My whole life I have wanted to own a dog, but my busy work schedule kept me from considering owning one. Then, three years ago, after much thought and soul-searching, I realized that by adopting a dog I would get daily, healthy exercise and I would have a very necessary reason not to work without interruption therefore reducing my stress level.

It’s been a glorious journey. Adopting Rhondo, our male Boxer-Dalmatian-Who-Knows-What-Else Mix from the Humane Society has been one of the most rewarding and fun experiences of my life.

Not only is he one of the kindest beings I have ever encountered, full of love and joy, but also a compassionate and attentive companion. He pays attention to every move I make and his ability to tune into my mood and energy is quite stunning.

Which brings me (of course) to my favorite professional topic.  

My passion to elevate the reputation of sales and its practitioners. I know that consultative selling has become an overused term but for lack of a better expression that’s what I have been focusing in on the last couple of years. Whether we call it consultative or mindful selling is really not the point. The point is that there are times when I feel that my dog has more intuition than many sales people out there. One of my friends sent me an e-mail the other day (she knows that I write a blog on selling) with the request to write about the lack of attention sales people pay to the people they call on.
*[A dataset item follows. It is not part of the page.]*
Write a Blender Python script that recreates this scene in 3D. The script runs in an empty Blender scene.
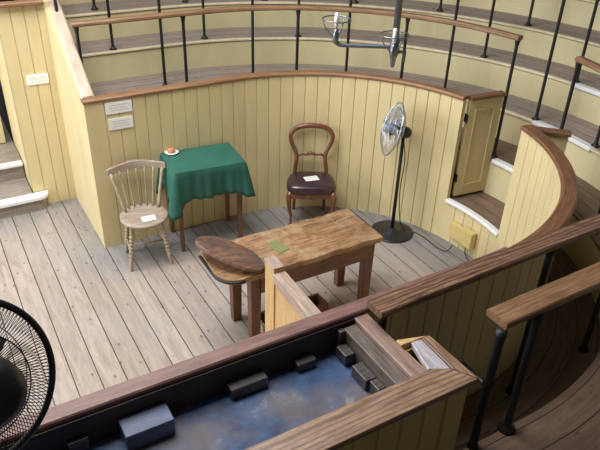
import bpy, bmesh, math, random
from mathutils import Vector, Matrix
random.seed(7)
PI = math.pi
S = bpy.context.scene
COL = S.collection

# ---------------------------------------------------------------- camera
CAMZ = 3.2943
cam_d = bpy.data.cameras.new('camera')
cam_d.sensor_width = 36.0
cam_d.lens = 645.43 / 600 * 36.0
cam_d.clip_start = 0.05
cam = bpy.data.objects.new('camera', cam_d)
COL.objects.link(cam)
def _cam():
    th, ro, yaw = 0.5511, 0.0362, 0.5423
    f = Vector((math.sin(yaw)*math.cos(th), math.cos(yaw)*math.cos(th), -math.sin(th)))
    r = Vector((math.cos(yaw), -math.sin(yaw), 0)); u = r.cross(f)
    r2 = r*math.cos(ro) + u*math.sin(ro); u2 = -r*math.sin(ro) + u*math.cos(ro)
    m = Matrix(((r2.x, u2.x, -f.x, 0), (r2.y, u2.y, -f.y, 0), (r2.z, u2.z, -f.z, CAMZ), (0, 0, 0, 1)))
    cam.matrix_world = m
_cam()
S.camera = cam

# ---------------------------------------------------------------- light
S.view_settings.view_transform = 'Standard'
S.view_settings.look = 'None'
S.view_settings.gamma = 1.0
S.view_settings.use_curve_mapping = False
S.view_settings.exposure = 0.62
w = bpy.data.worlds.new('daylight'); S.world = w; w.use_nodes = True
bg = w.node_tree.nodes['Background']
bg.inputs['Color'].default_value = (0.86, 0.93, 1.0, 1)
bg.inputs['Strength'].default_value = 1.0
def area(name, loc, target, sx, sy, power, color):
    d = bpy.data.lights.new(name, 'AREA'); d.shape = 'RECTANGLE'; d.size = sx; d.size_y = sy
    d.energy = power; d.color = color
    o = bpy.data.objects.new(name, d); COL.objects.link(o)
    o.location = loc
    o.rotation_euler = (Vector(target)-Vector(loc)).to_track_quat('-Z', 'Y').to_euler()
    return o
area('skylight', (0.5, 3.9, 5.25), (1.3, 3.95, 0.0), 3.0, 2.6, 190, (1.0, 0.99, 0.97))
area('left_fill_light', (-4.2, 5.4, 3.2), (0.6, 5.2, 0.4), 2.2, 2.2, 165, (0.95, 0.97, 1.0))  # added light to brighten the left side; no doorway is seen there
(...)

My friend owns a PR agency and like most business owners gets solicited by sales people on a regular basis. According to my friend, the sales person mispronounced her name although she picked up the phone stating her name very clearly. It’s often the desperation to get their pitch across that keeps sales people from paying attention and listening.

Then, the sales person immediately jumped into the pitch, never asking if it was a good time to talk or not. And here is where the comparison with my dog comes in.

My dog Rhondo hardly ever interrupts my thoughts or work because he intuitively feels when I have time to play or when I am focused on something else. It’s the way I move and the way I sound that provides hints to my dog. Rhondo is in my office with me every single day. He never barks, never even makes a sound. He lies on the office couch (yes, he is spoiled!) and it is not until I put my headphones back into the holder, making a gentle click, signaling to him that I might be ready for a break. That’s when he starts moving. But it’s not until I get up and tell him that we are leaving the office that he actually leaves the couch to follow me.

Yes, granted, a telephone conversation is a bit different as you don’t have visual clues, but if you take the time to listen and pay attention you will pick up on certain other clues to provide you with a roadmap on how to move forward.

So here are Rhondo’s 5 Sales Lessons:

1) Always ask if it’s a good time to speak.  

2) Never, ever start off with a pitch, especially not when you have just mispronounced the person’s name. It’s not only unprofessional, it’s also quite rude.

3) Find a way to emotionally connect. Nobody wants to be sold to, no matter how attractive the offering is. If you cannot connect to a person emotionally, they will not listen to what you have to say. My dog had to learn it the hard way. He now knows that eagerness and barking will only result in being banned from the office couch.  

4) Show authentic interest in your prospects. Sales people who don’t focus on the human facets of conversations will not be able to sell successfully. Even worse, they will leave a bad impression. The sales person who called on my friend was trying to sell PR services (at least he was targeting the right person). It’s not the lack of interest in those services that will keep my friend from buying. It’s the lack of interest in her as a person that made her discontinue the dialogue. And on top of it, she shared the story with me and I am sharing it with all you fine people. Word of mouth is powerful. 

5) And finally, paying attention to your environment, to the people you are communicating with is crucial, whether you are a human or a dog.